Schools seek sites to meet downtown pupil flood

As downtown’s population grows, the leadership of Miami-Dade County Public Schools is considering several options to respond to the new demand, school board member Rachel Regalado told Miami’s Downtown Development Authority last week.

One plan is to renovate Booker T. Washington High School at 1200 NW Sixth Ave. Another is to create a school at Temple Israel, 137 NE 19th St.

There are problems with both plans, she said. Booker T. Washington is an older school that has what she called “a trademark issue” in that it is in an economically challenged area.

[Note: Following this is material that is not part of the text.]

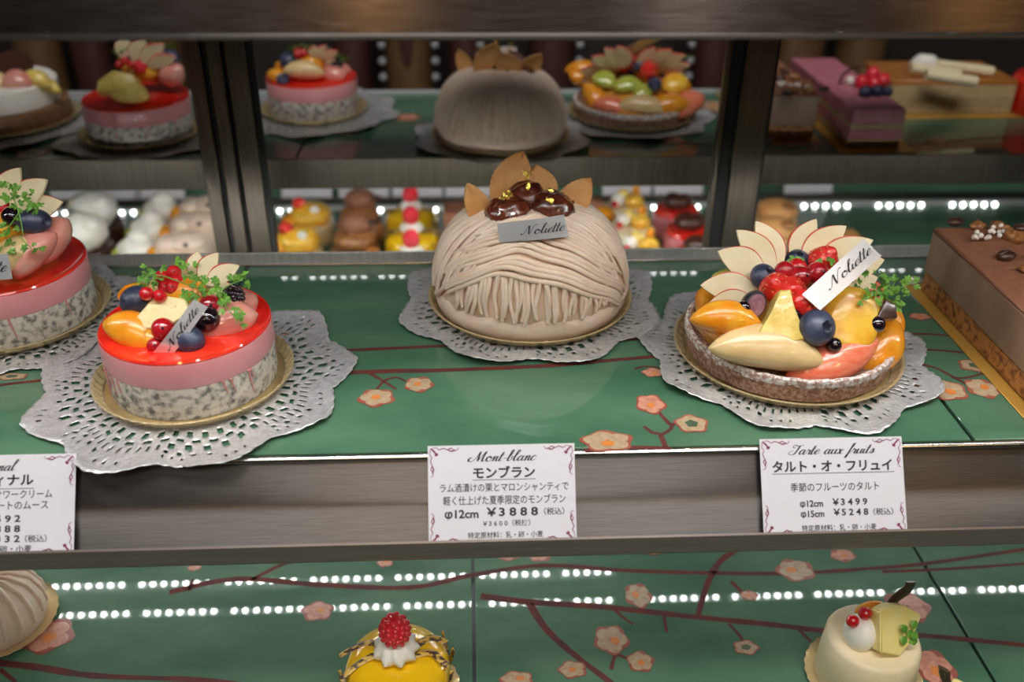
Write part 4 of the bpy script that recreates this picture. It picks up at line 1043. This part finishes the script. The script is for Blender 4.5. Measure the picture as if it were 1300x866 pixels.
# rows of reflected small cakes, built solid on the rear lower shelf
ZL = LOW+.0003
def at(px, py, z=ZL): p = Wz(px, py, z+.045); return (p.x, p.y, z)
yx, yw = -.0835, .0
for k, (yy, lab) in enumerate([(.648, 'nearest reflected yellow raspberry cake of the rear row left of the domed cake'), (.726, 'second reflected yellow raspberry cake of the rear row, in the middle'), (.804, 'farthest reflected yellow raspberry cake of the rear row by the white card')]):
    dup(y0, (-.0720-.0040*k, yy, ZL), lab, 'yellow raspberry dome cakes', FL)
for k, (xx, yy, lab) in enumerate([(.222, .655, 'nearest reflected mango topped cream cake of the rear row right of the domed cake'), (.224, .732, 'middle reflected mango topped cream cake of the rear row'), (.228, .808, 'farthest reflected mango topped cream cake of the rear row')]):
    if k == 0:
        mw = thing('mango_cream_cake', (xx, yy, ZL), lab, 'small cake', 'mango cream cakes in the rear row'); tray(mw, .037)
        mb = MB(); mb.lathe([(.01, .0014), (.0335, .0014), (.0345, .003), (.033, .040), (.030, .0432), (.0003, .0436)], 48); mb.build('cream_body', 'cream_pale', mw)
        for c, r_, m, n in [((.012, -.004, .052), (.014, .012, .011), 'mango', 'mango_piece'), ((-.002, .010, .056), (.010, .010, .010), 'pineapple', 'pineapple_piece'), ((-.016, -.004, .048), (.005, .005, .005), 'currant', 'red_currant'), ((.016, .010, .062), (.006, .006, .009), 'orange_fruit', 'orange_piece'), ((-.010, .004, .052), (.010, .010, .009), 'cream', 'cream_quenelle')]:
            mb = MB(); mb.sphere(c, r_, seg=16, ring=10); mb.build(n, m, mw)
    else: dup(mw, (xx, yy, ZL), lab, 'mango cream cakes in the rear row')
for k, (xx, yy, lab) in enumerate([(.304, .655, 'nearest reflected red berry cake with chocolate crown beside the steel door frame'), (.306, .732, 'middle reflected red berry cake with chocolate crown beside the steel door frame'), (.304, .808, 'farthest reflected red berry cake with chocolate crown beside the steel door frame')]):
    if k == 0:
        rb = thing('red_berry_cake', (xx, yy, ZL), lab, 'small cake', 'red berry cakes in the rear row'); tray(rb, .0415)
        mb = MB(); mb.lathe([(.01, .0014), (.034, .0014), (.034, .030), (.032, .033), (.0003, .034)], 48); mb.build('mousse_body', 'pink_mousse', rb)
        mb = MB(); mb.lathe([(.01, .0341), (.0325, .0341), (.030, .040), (.0003, .041)], 48); mb.build('red_glaze', 'red_glaze', rb)
        mb = MB(); mb.sphere((0, 0, .050), (.021, .018, .012), seg=24, ring=14, nz=.004, nsc=120); mb.build('chocolate_crown', 'choc_dark', rb)
    else: dup(rb, (xx, yy, ZL), lab, 'red berry cakes in the rear row')
def simple(name, lab, grp, px, py, parts, first=None):
    p = at(px, py)
    if first is not None: return dup(first, p, lab, grp)
    t = thing(name, p, lab, 'small cake', grp)
    for n, m, kind, c, r_ in parts:
        mb = MB()
        if kind == 's': mb.sphere(c, r_, seg=20, ring=12, nz=min(r_)*.10, nsc=110)
        elif kind == 'c': mb.lathe([(.004, c[2]), (r_[0]*.97, c[2]), (r_[0], c[2]+.002), (r_[0]*.98, c[2]+r_[2]-.003), (r_[0]*.93, c[2]+r_[2]), (.004, c[2]+r_[2])], 40, c=(c[0], c[1], 0))
        else: mb.box((c[0]-r_[0], c[1]-r_[1], c[2]), (c[0]+r_[0], c[1]+r_[1], c[2]+r_[2]), .0015)
        mb.build(n, m, t)
    return t
pk = simple('peach_cake', 'nearest reflected peach topped cake next to the double door frame', 'peach cakes in the rear row', 374, 297,
    [('gold_base', 'gold_board', 'c', (0, 0, .0002), (.041, .041, .002)), ('mousse_body', 'pear', 'c', (0, 0, .0023), (.036, .036, .024)), ('peach_half', 'mango', 's', (.004, 0, .036), (.030, .028, .018)), ('peach_slice', 'orange_fruit', 's', (-.022, -.012, .032), (.014, .016, .009)), ('strawberry', 'strawberry', 's', (-.010, -.002, .054), (.010, .010, .009)), ('cream_dot', 'cream', 's', (.012, -.014, .048), (.007, .007, .007))])
simple('peach_cake', 'farther reflected peach topped cake in front of the first white card', 'peach cakes in the rear row', 390, 265, None, pk)
ck = simple('chocolate_fan_cake', 'nearest reflected chocolate and orange cake left of the yellow raspberry cakes', 'chocolate fan cakes', 450, 298,
    [('gold_base', 'gold_board', 'c', (0, 0, .0002), (.038, .038, .002)), ('sponge_body', 'brown_sponge', 'c', (0, 0, .0023), (.033, .033, .026)), ('orange_side', 'orange_top', 's', (.022, -.016, .018), (.014, .016, .016)), ('chocolate_ruffle', 'walnut', 's', (0, 0, .038), (.028, .026, .015)), ('chocolate_fan', 'choc_top', 's', (.002, .004, .058), (.022, .018, .016)), ('chocolate_curl', 'choc_dark', 's', (.022, 0, .062), (.012, .006, .004))])
simple('chocolate_fan_cake', 'farther reflected chocolate fan cake in front of the second white card', 'chocolate fan cakes', 456, 266, None, ck)
gl_ = simple('chocolate_bar_cake', 'reflected brown upright chocolate cake with gold leaf left of the domed cake', None, 588, 285,
    [('gold_base', 'gold_board', 'b', (0, 0, .0002), (.030, .026, .002)), ('chocolate_body', 'choc_top', 'b', (0, 0, .0023), (.026, .022, .068)), ('gold_leaf_patch', 'gold_leaf', 'b', (-.004, -.0222, .050), (.010, .0004, .008)), ('gold_leaf_patch', 'gold_leaf', 'b', (.002, -.0222, .030), (.009, .0004, .007))])
og = simple('orange_chocolate_cake', 'reflected orange brown cake partly hidden right behind the domed cake', None, 757, 270,
    [('gold_base', 'gold_board', 'c', (0, 0, .0002), (.031, .031, .002)), ('sponge_body', 'choc_base', 'c', (0, 0, .0023), (.028, .028, .030)), ('orange_top', 'orange_fruit', 's', (0, 0, .042), (.026, .024, .014)), ('chocolate_top', 'choc_top', 's', (-.004, .004, .056), (.016, .014, .010))])
wb = simple('white_ball_cake', 'nearest reflected white cream ball cake on a chocolate base at the rear left', 'white cream ball cakes', 106, 296,
    [('chocolate_base', 'choc_dark', 'c', (0, 0, .0002), (.036, .036, .026)), ('cream_ball', 'cream', 's', (-.003, 0, .046), (.034, .034, .027)), ('cream_shaving', 'cream', 's', (.014, -.012, .060), (.014, .012, .010)), ('cream_shaving', 'cream_pale', 's', (-.018, -.010, .058), (.013, .012, .010))])
simple('white_ball_cake', 'farther reflected white cream ball cake on a chocolate base at the rear left', 'white cream ball cakes', 120, 268, None, wb)
oc = simple('orange_cream_cake', 'nearest reflected white cream cake with orange pieces at the rear left', 'orange cream cakes', 172, 306,
    [('gold_base', 'gold_board', 'c', (0, 0, .0002), (.040, .040, .002)), ('tart_base', 'custard', 'c', (0, 0, .0023), (.036, .036, .018)), ('cream_top', 'cream', 's', (0, 0, .032), (.026, .026, .019)), ('orange_piece', 'orange_fruit', 's', (.024, -.010, .028), (.012, .012, .013)), ('pistachio_piece', 'kiwi', 's', (-.022, -.010, .030), (.009, .009, .008)), ('cream_peak', 'cream', 's', (.004, 0, .050), (.014, .014, .010))])
simple('orange_cream_cake', 'middle reflected white cream cake with orange pieces at the rear left', 'orange cream cakes', 188, 280, None, oc)
simple('orange_cream_cake', 'farthest reflected white cream cake with orange pieces at the rear left', 'orange cream cakes', 203, 256, None, oc)
pc = simple('beige_roll_cake', 'nearest reflected beige cream cake just left of the double door frame', 'beige cream cakes', 230, 306,
    [('gold_base', 'gold_board', 'c', (0, 0, .0002), (.040, .040, .002)), ('cream_body', 'marron_cream', 'c', (0, 0, .0023), (.035, .035, .038)), ('cream_scroll', 'marron_cream', 's', (.010, -.004, .044), (.024, .022, .012)), ('cream_scroll', 'marron_cream', 's', (-.016, -.004, .042), (.017, .022, .011)), ('chocolate_chip', 'choc_dark', 's', (.012, -.022, .048), (.004, .003, .004))])
simple('beige_roll_cake', 'middle reflected beige cream cake just left of the double door frame', 'beige cream cakes', 247, 280, None, pc)
simple('beige_roll_cake', 'farthest reflected beige cream cake just left of the double door frame', 'beige cream cakes', 258, 257, None, pc)
cr = simple('caramel_puff_cake', 'reflected golden caramel puff cake right of the steel door frame', 'caramel puffs', 984, 292,
    [('puff_base', 'choc_base', 'c', (0, 0, .0002), (.036, .036, .022)), ('cream_filling', 'beige_layer', 's', (0, 0, .030), (.032, .032, .014)), ('puff_top', 'cookie', 's', (0, 0, .046), (.030, .028, .016)), ('caramel_piece', 'walnut', 's', (.010, -.012, .056), (.012, .010, .006))])
simple('caramel_puff_cake', 'farther reflected caramel puff cake right of the steel door frame', 'caramel puffs', 986, 268, None, cr)
t = thing('long_pie_slice', at(1040, 283), 'reflected long golden brown pie slice behind the apple fan of the tart', 'pie')
mb = MB(); mb.box((-.055, -.022, .0), (.060, .022, .018), .004); mb.build('pie_filling', 'beige_layer', t)
mb = MB(); mb.box((-.058, -.025, .0182), (.064, .025, .026), .0035); mb.build('pie_crust', 'cookie', t)
for c in ((-.030, -.004, .031), (.0, .004, .031)):
    mb = MB(); mb.sphere(c, (.010, .008, .005), seg=16, ring=10, nz=.001, nsc=200); mb.build('chocolate_piece', 'choc_dark', t)

# reflected blank backs of the price cards, built solid along the far edge
cardpx = [(98, 'behind the white ball cakes'), (148, 'between the white ball cakes and the orange cream cakes'), (203, 'behind the orange cream cakes'), (390, 'behind the peach cakes'), (462, 'behind the chocolate fan cakes'), (530, 'behind the yellow raspberry cakes'), (597, 'behind the upright chocolate bar cake'), (795, 'behind the mango cream cakes'), (860, 'behind the red berry cakes'), (1024, 'behind the long pie slice')]
for i, (px, lab) in enumerate(cardpx):
    p = W(px, 245, .95); c = V((p.x, .942, LOW+.002))
    mb = MB(); h = .062; tl = .018
    mb.add([c+V(q) for q in [(-.039, 0, 0), (.039, 0, 0), (.039, tl, h), (-.039, tl, h), (-.039, .0006, 0), (.039, .0006, 0), (.039, tl+.0006, h), (-.039, tl+.0006, h)]], [[0, 1, 2, 3], [7, 6, 5, 4], [0, 4, 5, 1], [1, 5, 6, 2], [2, 6, 7, 3], [3, 7, 4, 0]])
    o = mb.build('price_card', 'card_dim', None, smooth=False, loc=c); o.location = c
    tag(o, 'reflected blank white card back '+lab, 'price card', 'blank card backs')
t = thing('card_rail', (0, .939, LOW), 'reflected thin steel strip along the foot of the blank cards', 'rail')
mb = MB(); mb.box((-1.05, .9375, LOW+.0001), (1.15, .9405, LOW+.009), .0005); mb.build('steel_strip', 'post_steel', t, loc=t.location)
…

The Temple Israel campus is spacious, which would allow for outdoor activities, but it probably would be a charter school that would admit children from throughout the county.

“We are trying to get residential seats in magnet schools,” she said, meaning that a certain number of seats would be reserved for students who live in the magnet school’s surrounding area.

Often, she said, families buy homes because they are near magnet schools, only to find out that their children can’t attend them unless they win a seat in a lottery. They resort to private schools when they would have preferred the public school, she added.

“We need data to prove we need options for downtown,” Ms. Regalado told the authority, “and you need to push back to secure a number of seats for residents if a magnet school is built.”

“We’re expanding our relationships with condo associations,” said board member Nitin Motwani, who is managing principal of Miami World Center and managing director of the Encore Housing Opportunities Fund. “That’s the way to reach out. We all know intuitively that we need schools, but we need facts.”

“This has been discussed at our last two board retreats,” said Alyce Robertson, authority executive director. She introduced Lisa Martinez, whom the authority has hired to study the issue and come up with recommendations.

“Put together a questionnaire,” Mr. Motwani told Ms. Regalado, “and we’ll send it to management companies and condo associations” She agreed to do so.

“Thousands of units are coming online,” said Jay Solowsky, the authority’s outside counsel. “It’s an exploding population.”

The consensus was that gathering data would be a good first step.

One Response to Schools seek sites to meet downtown pupil flood

  1. DC Copeland

    September 24, 2014 at 2:59 pm

    One way to find school space downtown would be to rewrite the building code that would allow developers concessions re taxing, etc if they allot space to schools or parts of schools, i.e., a building that only houses kindergarten or 5th through 6th grade as examples. Think of them as satellite classrooms detached from central offices but floating around a small educational hub that might be only a few blocks away from the farthermost satellite classroom.